His employers, Argentinian firm Jose Cartellone Construcciones Civiles, S.A. have been lagging behind with payments in excess of $4 million.

"We have not been paid by the main contractors. They tell us they cannot pay us because the Government has not paid them. As a consequence, we cannot pay our statutory deductions to Government. As we are delinquent in our payments to Government, our Tax Compliance Certificate has expired and we can no longer import the materials to do our work. "We are faced with voluntary liquidation or bankruptcy," said Mr. Lechler.Project manager at Jose Cartellone, Gerardo Adaro, was unavailable for comment last week however information from the Ministry of Transport and Works' website indicate that the Highway project was estimated to cost some US$85 million and 70 per cent of that amount was being funded from an Inter-American Development Bank (IDB) loan.

An IDB representative told The Sunday Gleaner that the agency was monitoring how the loan funds were being spent but declined to comment on its findings.

Albert Nakash, one of the directors at Nakash Construction and Equipment Limited, said motorists travelling along the Sandy Gully Bridge along Spanish Town Road will have to wait until Government pays up before the work is completed.

When The Sunday Gleaner visited the site on the weekend, one side of the bridge was completely stripped exposing only steel beams while traffic was forced into single lanes in opposing directions.

Government's $10 million debt to Nakash's company has left him puzzled as, he said, he was told that the project was being funded from already earmarked funds.

"They have been telling us that they don't have any money.
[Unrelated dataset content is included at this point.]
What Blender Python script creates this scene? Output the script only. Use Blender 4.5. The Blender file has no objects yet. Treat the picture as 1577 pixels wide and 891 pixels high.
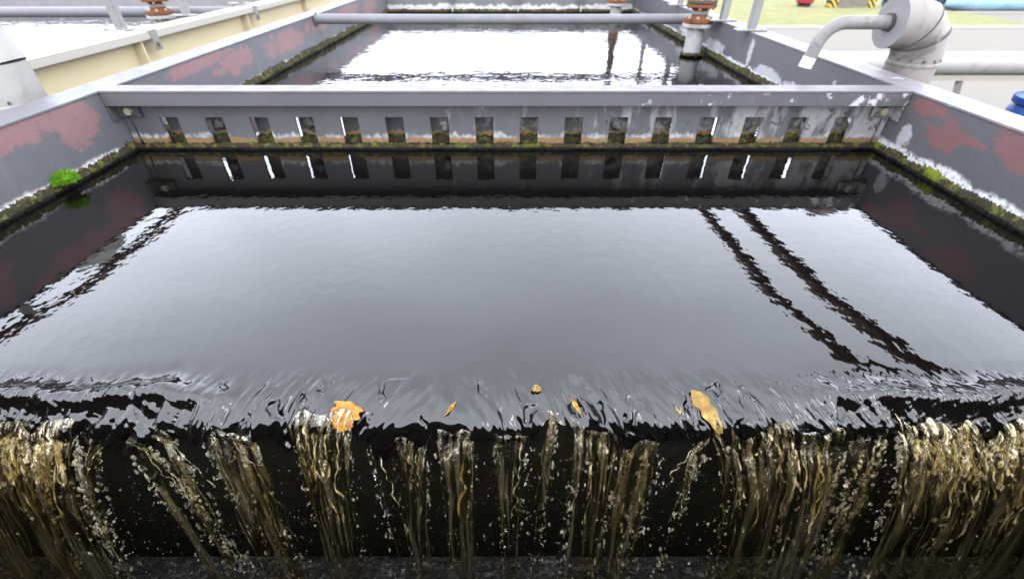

We started one contract in October and up to now, not one penny. It's very tight right now. We haven't paid our creditors. I would say my business will be in trouble if we are not paid in another month. They told me that my contract was safe and it would not be affected by the debt. Why sign new contracts when you don't have the money?" said Mr. Nakash who claimed that all Government contracts have been stalled for more than a month now.

Another contractor who did not wish to be named for this story, admitted that the situation was tough at the moment but said they would ride the waves as, "Government's money is sure, no matter how long it takes."

The debt owed to Government-paid contractors stretches over two years, says Don Mullings, president of the Incorporated Masterbuilders Association of Jamaica (IMAJ).

"Everything they (the contractors) are saying is true. I am so disappointed. I think our country is going through a rough time but the contractors are under pressure," he said.

At a meeting last Tuesday involving the Incorporated Masterbuilders Association of Jamaica (IMAJ), the Ministry of Transport and Works and the National Works Agency, the concerns of the contractors were raised by the IMAJ regarding the prolonged delays in the payment of the substantially high sums owed to the contractors.

The Ministry of Transport and Works and the NWA are to meet with the Ministry of Finance within the next two weeks to work out a schedule for the payment of outstanding monies owed to contractors for work carried out on government projects islandwide.

Government admitted last November that it owed contractors undertaking road work across the island nearly half-a-billion dollars with interest. As a result, contractors in six parishes stopped working.

The NWA was still unable to provide The Sunday Gleaner with the outstanding amounts currently owed to contractors after some two weeks of asking for information.

"I am still waiting on the accountants," said Havenol Douglas of the NWA's Communication Department.